Efendimiz Aleyhis-Salatu vesselam: “Sizden kim bir kötülük görürse, onu eliyle değiştirsin. Şayet eliyle değiştirmeye gücü yetmezse, diliyle değiştirsin. Diliyle değiştirmeye de gücü yetmezse, kalbiyle düzeltme cihetine gitsin ki, bu imanın en zayıf derecesidir.” buyuruyor.

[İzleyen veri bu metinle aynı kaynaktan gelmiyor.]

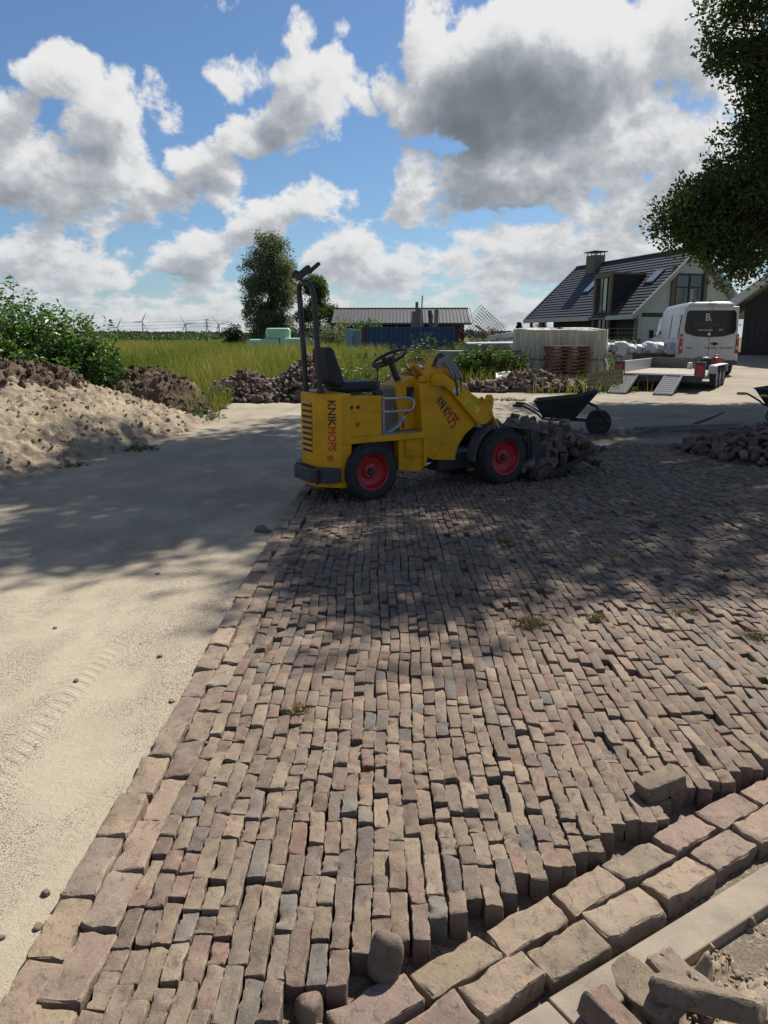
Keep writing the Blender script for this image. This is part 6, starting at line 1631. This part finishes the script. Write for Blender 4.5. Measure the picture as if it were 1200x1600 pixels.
MB().b2(-.14, .14, -.09, .09, 0, .36).build('can_body', MT['lamp_red'], cq, bev=.03); MB().tube([(-.08, 0, .36), (-.08, 0, .42), (.08, 0, .42), (.08, 0, .36)], .014, 6).build('handle', MT['lamp_red'], cq)
for i in range(2):
    pq = MB().lathe([(0, 0), (.07, 0), (.075, .15), (.06, .19), (.03, .2), (0, .2)], axis='z', n=16).build('white_canister', MT['white_sticker'], None, loc=on_trailer(1.28 + .2 * i, 3.55 + .05 * i))
    tag(pq, ['white canister farther from the black bucket on the trailer', 'white canister touching the black bucket on the trailer'][i], 'canister', 'white canisters')

# ------------------------------------------------------------------ the white van
MT['van_white'] = mat('white_van_paint', [(.50, .505, .50), (.45, .455, .45), (.36, .35, .33)], rough=.32, scale=1.6, lo=.35, hi=.85, bump=0, spec=.55)
MT['glass'] = mat('tinted_glass', [(.010, .013, .016), (.016, .018, .022)], rough=.10, bump=0, spec=.25)
MT['print_grey'] = mat('grey_print', [(.07, .075, .08), (.06, .064, .07)], rough=.6, bump=0)
# local x to the right, y forward; origin on the ground at the middle of the rear
VAN = empty('white_van', (10.95, 26.1, .34), R(-9), 'white panel van with dark lettered rear window facing the flatbed trailer', 'van')
def section(y, w, h0, h1, tum, r=.16):
    """closed outline (x, z) of the body at station y"""
    a = [(-w, h0), (-w, h0 + .5), (-w + tum * .35, 1.35), (-w + tum * .8, h1 - .45), (-w + tum + .03, h1 - r), (-w + tum + .12, h1 - .035), (-w + tum + .3, h1)]
    return [(x, y, z) for x, z in a] + [(-x, y, z) for x, z in a[::-1]]
st = [(0.0, .93, .38, 2.36, .14), (.04, .965, .36, 2.40, .14), (.3, .985, .36, 2.425, .14), (2.2, .985, .36, 2.43, .14), (3.55, .985, .36, 2.41, .14), (3.95, .98, .36, 2.34, .16), (4.25, .975, .36, 2.12, .2), (4.75, .96, .36, 1.45, .16), (5.45, .92, .38, 1.12, .10), (5.62, .84, .42, 1.0, .08)]
mb = MB(); ns = 14
for i, s in enumerate(st):
    mb.v += [tuple(p) for p in (section(*s) if s[3] > 1.9 else [(x, y, min(z, s[3]) if z > s[3] * .7 else z * 1.0) for x, y, z in section(s[0], s[1], s[2], max(s[3], 1.2), s[4], .1)])]
for i in range(len(st) - 1):
    for k in range(ns - 1): mb.f.append((i * ns + k, i * ns + k + 1, (i + 1) * ns + k + 1, (i + 1) * ns + k))
    mb.f.append((i * ns + ns - 1, i * ns, (i + 1) * ns, (i + 1) * ns + ns - 1))
mb.f.append(tuple(range(ns))); mb.f.append(tuple((len(st) - 1) * ns + k for k in range(ns))[::-1])
mb.f = [f[::-1] for f in mb.f]
bodyv = mb.build('body', MT['van_white'], VAN, smooth=40)
for s_ in (-1, 1):
    x0, x1 = (-.925, -.008) if s_ < 0 else (.008, .925)
    rd = MB().prism([(x0 * 1.0, .44), (x1, .44), (x1, 2.26), (x0 * .93 if s_ < 0 else x1, 2.26)] if s_ < 0 else [(x0, .44), (x1, .44), (x1 * .93, 2.26), (x0, 2.26)], -.035, -.001, 'y').build('rear_door', MT['van_white'], VAN, bev=.02, segs=3)
    xo = s_ * .80; xi = s_ * .012
    gl_ = [(xi, 1.26), (xi, 2.13), (s_ * .72, 2.13), (s_ * .785, 2.06), (s_ * .83, 1.50), (s_ * .77, 1.385), (s_ * .45, 1.285)]
    MB().prism(gl_, -.045, -.036, 'y').build('rear_window', MT['glass'], rd, bev=.003)
    MB().b2(s_ * .02, s_ * .93 * .92, -.040, -.036, .63, .645).build('door_crease', MT['van_white'], rd)
    tl_ = MB().prism([(s_ * .965, .72), (s_ * .835, .74), (s_ * .86, 1.38), (s_ * .935, 1.36)], -.05, .10, 'y').build('tail_light', MT['lamp_red'], VAN, bev=.012)
    MB().b2(s_ * .865, s_ * .93, -.054, -.049, .86, .96).build('reversing_lamp', MT['lamp_white'], tl_); MB().b2(s_ * .875, s_ * .925, -.054, -.049, 1.22, 1.29).build('indicator_lamp', MT['lamp_white'], tl_)
    for zz in (.75, 1.62): MB().b2(s_ * .93, s_ * .965, -.03, .05, zz, zz + .07).build('hinge', MT['van_white'], VAN, bev=.006)
    for yy in (.80, 4.55): road_wheel(VAN, (s_ * .86, yy, .33), .34, .22, s_, 'grey_metal')
    MB().prism([(.38, .36), (.38, .52), (.50, .70), (.68, .79), (.92, .79), (1.10, .70), (1.22, .52), (1.22, .36)], s_ * .90, s_ * .990, 'x').build('wheel_arch', MT['black_print'], VAN)
    MB().b2(s_ * .983, s_ * .996, .3, 4.9, .56, .68).build('rubbing_strip', MT['dark_grey'], VAN, bev=.01)
    mr = MB().box((s_ * 1.13, 4.28, 1.38), (.17, .10, .32)).cyl((s_ * .93, 4.28, 1.30), (s_ * 1.10, 4.28, 1.34), .03, 8).build('wing_mirror', MT['rubber'], VAN, bev=.03)
    # window of the cab door and the pressed side panels
    MB().add([(s_ * .950, 3.42, 1.36), (s_ * .945, 4.32, 1.36), (s_ * .885, 4.02, 1.98), (s_ * .868, 3.42, 2.0), (s_ * .930, 3.42, 1.36), (s_ * .925, 4.32, 1.36), (s_ * .865, 4.02, 1.98), (s_ * .848, 3.42, 2.0)], [(0, 1, 2, 3), (7, 6, 5, 4), (0, 4, 5, 1), (1, 5, 6, 2), (2, 6, 7, 3), (3, 7, 4, 0)]).build('cab_window', MT['window'], VAN)
    for (ya, yb) in ((.25, 1.55), (1.7, 3.2)):
        MB().add([(s_ * (.966 + e), y, z) if z < 1.5 else (s_ * (.898 + e), y, z) for e in (0, .012) for (y, z) in ((ya, 1.22), (yb, 1.22), (yb, 2.02), (ya, 2.02))], [(0, 3, 2, 1), (4, 5, 6, 7), (0, 1, 5, 4), (1, 2, 6, 5), (2, 3, 7, 6), (3, 0, 4, 7)]).build('side_panel', MT['van_white'], VAN, bev=.01)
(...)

Bu Hadisi aşğıdaki şekilde anlamaya çalışırsak daha doğru olur kanaatindeyim.Efendimiz (A.S.M.)'ın malumunuz üzere söz, fiil ve takrirleri hadis olarak anılmaktadır.Bu hadisi şeriflerinde aynı Kur'an-ı Kerim'de olduğu gibi muhkem ve müteşabih kısmı vardır hadisi şerifler üzerine yorum yaparken bunları göz önüne almak gerekmektedir, yoksa hadisi şeriflere yanlış mana vermek kaçınılmaz bir durum olacaktır.Hadis i şerifte ki el ile düzeltmek manasını her gördüğümüz yanlışa fert olarak müdahale etmek olarak anlarsak devletin adalet mekanizması işlevini yerine getiremez ve toplumda anarşi kaçınılmaz duruma gelir...
Bir kötülük, bir haksızlık görüldüğünde onun el ile, olmazsa dil ile önlenmesi, o da olmazsa kalben o işe karşı olmakla mukabele edilmesi Peygamberimizin bir emridir. Bu hadis-i şerifi islam alimlerimiz şöyle açıklamışlardır: Münkeri yani kötülüğü el ile men etmek devletin ve diğer yetkililerin vazifesidir. Dil ile met etmek ise alimlerin, bu konuda bilgi sahibi olan kişilerin vazifesidir. Elinde bir yetki olmayan, o kötülüğü dil ile önleyecek ilim gücünden de mahrum bulunan kimseler ise kalpleriyle buğz edecekler, yani o kötülüğe iç alemlerinde karşı çıkacaklardır.
Buna göre, bir haksızlığa maruz kalındığında onun izalesi için yetkili makamlara müracaat etmek, o kötülüğü önleme gücüne sahip kişiler varsa onların devreye girmesini sağlamak gerekir. Bütün bunların bir sonuç vermediği hallerde ise kişinin o hakkını alması mahşer meydanındaki büyük hesap gününe kalmış demektir.